While most of his fellow alt-country practitioners are happy to stick to a reliably rich formula of a simple strum and world-weary mumble, Lambchop's Kurt Wagner has always thought in grander terms. For his gorgeous breakthrough album, 'Nixon', Wagner brought a Motown sensibility to the dusty traditions of lo fi'n'western, and two years later he's returned to the studio with an equally ambitious vision.
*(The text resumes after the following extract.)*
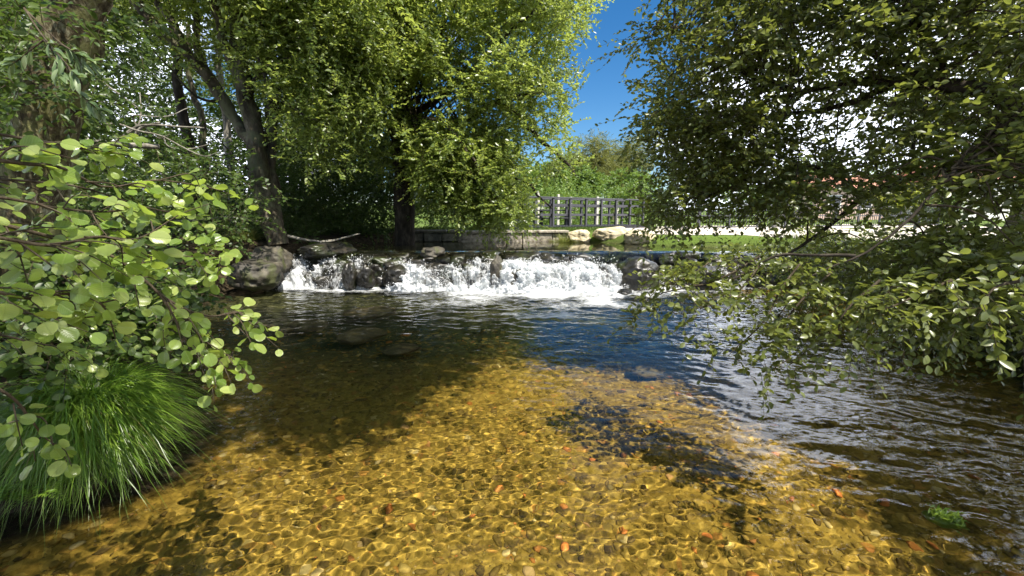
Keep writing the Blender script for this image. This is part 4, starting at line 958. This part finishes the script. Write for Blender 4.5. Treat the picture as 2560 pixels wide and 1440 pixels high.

'Is A Woman' is, deep breath, a concept album of sorts. It starts with a simple soft piano and ends with a similar sound but Wagner says the idea is for this "feel" to have changed during the journey of the record. Moreover, each song is supposed to be a "closing" song: the last number of a live show or cut of an album, the last word when all your passions are spent and you're slumped exhausted at the end of the line.
It's a reflection of Wagner's personality that his idea of the end of a perfect night out is a whisper rather than a crescendo. The mood of 'Is A Woman', in contrast to the often-sprightly 'Nixon', is slow, detached, measured. Wagner glows with the promise of heart and soul, but somehow he always stops short of outright passion. These songs are the shadow of emotion, the white line drawn around emotion's absent form.
Much of this sense of standing back can be contributed to Wagner's voice which has grown into one of the most idiosyncratic of the modern age. Like a leavened Stuart Staples, he sounds warm yet distracted, like the echo you get when you sing into the hole of an acoustic guitar. The instrumentation, meanwhile, is lush and simple, like having a secret in your ribcage. The combination is a strange yet compulsive one.
What really defines 'Is A Woman', though, are Wagner's lyrics. At best oblique with careful wisdom hidden between the lines, at worst outright gibberish that sounds like someone grasping blindly for profundity, the words are a maze for listener to lose themselves in. Let go of a need for immediate meaning and surrender to the sublime melodies and the hints and half moods and you'll be in heaven. Try and make sense of it all and you'll end up with a headache.
'Is A Woman' is a deep, rewarding, frustrating, baffling, engaging experience then, an album that drifts away from you just when you're getting hold of it. When it works ('My Blue Wave' and the perfection of the couplet "He's not sure what to do/And I'm not sure what to tell him what to do"; the luxurious 'Flick'; 'D Scott Parsley'), you almost feel transported to the era of "The Great Gatsby" and unspoken truths. When it doesn't, they'd be better off letting the music do all the talking.
A partial success, then. Not quite the stupendous achievement of 'Nixon', but still head and shoulders above all Wagner's peers, bar Calexico. Salute him for his bravery and what he couldn't quite reach.